Epworth Residents In Long Wait For Justice

Harare, October 08, 2014 – Some Epworth residents whose houses were demolished last month by some government authorities will have to wait a little bit longer before knowing their fate after High Court Judge Justice Nicholas Mathonsi on Tuesday reserved judgment in a matter in which are seeking to stop the destruction of their properties.

Justice Mathonsi who heard arguments from the Epworth residents’ lawyer and the Epworth Local Board and Police Commissioner-General Augustine Chihuri’s legal practitioners indicated that he would endeavor to hand down his ruling on the application either on Thursday or Wednesday next week.

The Epworth residents, who are represented by Zimbabwe Lawyers for Human Rights (ZLHR) through its member lawyer Tonderai Bhatasara of Mupanga Bhatasara Attorneys, filed an urgent chamber application last month seeking an order interdicting Epworth Local Board, Local Government, Rural and Urban Development Minister Ignatius Chombo, Police Commissioner-General Augustine Chihuri, Home Affairs Minister Kembo Mohadi and the Attorney General from demolishing houses belonging to some Epworth residents and to stop evicting them.

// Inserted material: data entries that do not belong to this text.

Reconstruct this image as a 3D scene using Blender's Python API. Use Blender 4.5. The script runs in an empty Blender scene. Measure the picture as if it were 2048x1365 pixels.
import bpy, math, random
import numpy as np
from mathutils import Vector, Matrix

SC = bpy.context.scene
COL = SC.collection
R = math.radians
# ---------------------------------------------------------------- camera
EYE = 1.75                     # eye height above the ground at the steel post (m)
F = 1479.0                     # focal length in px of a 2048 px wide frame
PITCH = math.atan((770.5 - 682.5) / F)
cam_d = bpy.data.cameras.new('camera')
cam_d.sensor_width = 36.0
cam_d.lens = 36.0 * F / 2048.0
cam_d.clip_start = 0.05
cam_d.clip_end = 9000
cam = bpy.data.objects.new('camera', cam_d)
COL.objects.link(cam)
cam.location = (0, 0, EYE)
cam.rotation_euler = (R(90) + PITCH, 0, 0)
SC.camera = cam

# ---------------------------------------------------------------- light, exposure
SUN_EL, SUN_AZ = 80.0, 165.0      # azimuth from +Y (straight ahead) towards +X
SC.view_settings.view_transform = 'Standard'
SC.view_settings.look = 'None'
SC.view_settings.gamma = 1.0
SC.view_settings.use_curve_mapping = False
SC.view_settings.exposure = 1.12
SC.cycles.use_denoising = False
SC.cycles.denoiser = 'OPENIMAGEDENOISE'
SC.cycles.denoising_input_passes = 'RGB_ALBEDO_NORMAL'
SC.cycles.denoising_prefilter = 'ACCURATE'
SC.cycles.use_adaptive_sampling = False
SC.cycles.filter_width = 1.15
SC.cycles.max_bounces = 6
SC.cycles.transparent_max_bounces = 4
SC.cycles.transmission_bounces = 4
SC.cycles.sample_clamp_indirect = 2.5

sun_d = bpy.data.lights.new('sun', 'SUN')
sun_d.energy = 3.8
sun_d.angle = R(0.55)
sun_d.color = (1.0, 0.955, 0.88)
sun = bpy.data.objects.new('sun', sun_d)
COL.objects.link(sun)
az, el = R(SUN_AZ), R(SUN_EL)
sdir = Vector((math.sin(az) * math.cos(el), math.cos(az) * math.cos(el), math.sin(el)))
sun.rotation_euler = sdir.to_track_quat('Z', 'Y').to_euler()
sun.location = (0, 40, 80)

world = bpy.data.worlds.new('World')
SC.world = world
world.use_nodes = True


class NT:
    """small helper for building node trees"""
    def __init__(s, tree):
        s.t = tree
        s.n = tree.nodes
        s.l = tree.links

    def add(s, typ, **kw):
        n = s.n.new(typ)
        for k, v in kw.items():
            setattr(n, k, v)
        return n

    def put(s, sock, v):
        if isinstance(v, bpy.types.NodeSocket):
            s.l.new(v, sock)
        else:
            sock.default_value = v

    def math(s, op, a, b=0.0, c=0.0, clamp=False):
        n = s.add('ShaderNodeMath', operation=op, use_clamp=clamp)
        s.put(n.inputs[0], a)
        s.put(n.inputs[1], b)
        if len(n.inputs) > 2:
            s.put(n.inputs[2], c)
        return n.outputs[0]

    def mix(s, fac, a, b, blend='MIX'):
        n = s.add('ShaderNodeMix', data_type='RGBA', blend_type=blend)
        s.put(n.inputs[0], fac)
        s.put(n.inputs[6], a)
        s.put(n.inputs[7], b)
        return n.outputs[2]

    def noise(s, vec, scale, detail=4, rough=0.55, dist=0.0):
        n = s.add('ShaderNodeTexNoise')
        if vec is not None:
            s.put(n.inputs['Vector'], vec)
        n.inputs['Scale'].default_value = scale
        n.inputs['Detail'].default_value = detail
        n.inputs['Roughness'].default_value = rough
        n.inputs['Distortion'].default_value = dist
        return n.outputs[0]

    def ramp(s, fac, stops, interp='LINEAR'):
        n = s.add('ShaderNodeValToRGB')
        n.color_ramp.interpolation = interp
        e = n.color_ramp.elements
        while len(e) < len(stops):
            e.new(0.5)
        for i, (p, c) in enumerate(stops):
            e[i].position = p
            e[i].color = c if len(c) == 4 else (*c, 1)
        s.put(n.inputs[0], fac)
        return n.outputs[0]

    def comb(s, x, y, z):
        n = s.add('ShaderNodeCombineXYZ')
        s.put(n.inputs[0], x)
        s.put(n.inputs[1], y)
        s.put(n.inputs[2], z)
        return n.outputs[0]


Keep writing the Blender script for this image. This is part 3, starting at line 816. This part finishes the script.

The decision to file the urgent chamber application came after the authorities last month launched an indiscriminate and arbitrary operation to destroy residents’ houses and evicting them from their properties on the basis that they had built some illegal structures on undesignated land.

But the Epworth residents through their lawyers petitioned the High Court seeking to put a stop to the demolitions and evictions from their homes without due process which they deemed illegal.

The residents argued that the demolitions violated several of their constitutional rights as provided in the country’s new Constitution and were illegal and unconstitutional as the authorities had not secured a court order.

The Epworth Local Board and Chihuri who opposed the urgent chamber application claimed that they never demolished any housing structures but only surveyed and allocated industrial stands to some deserving beneficiaries, an activity which allegedly incensed some Epworth residents who “stoned” and “injured” some police officers and some local authority personnel. 

 

In 2005, a government backed operation code-named Operation Murambatsvina  left 700 000 families without shelter a source of livelihood after their homes and informal trading stalls were demolished by the Zimbabwean authorities inspite of local, regional and international condemnation.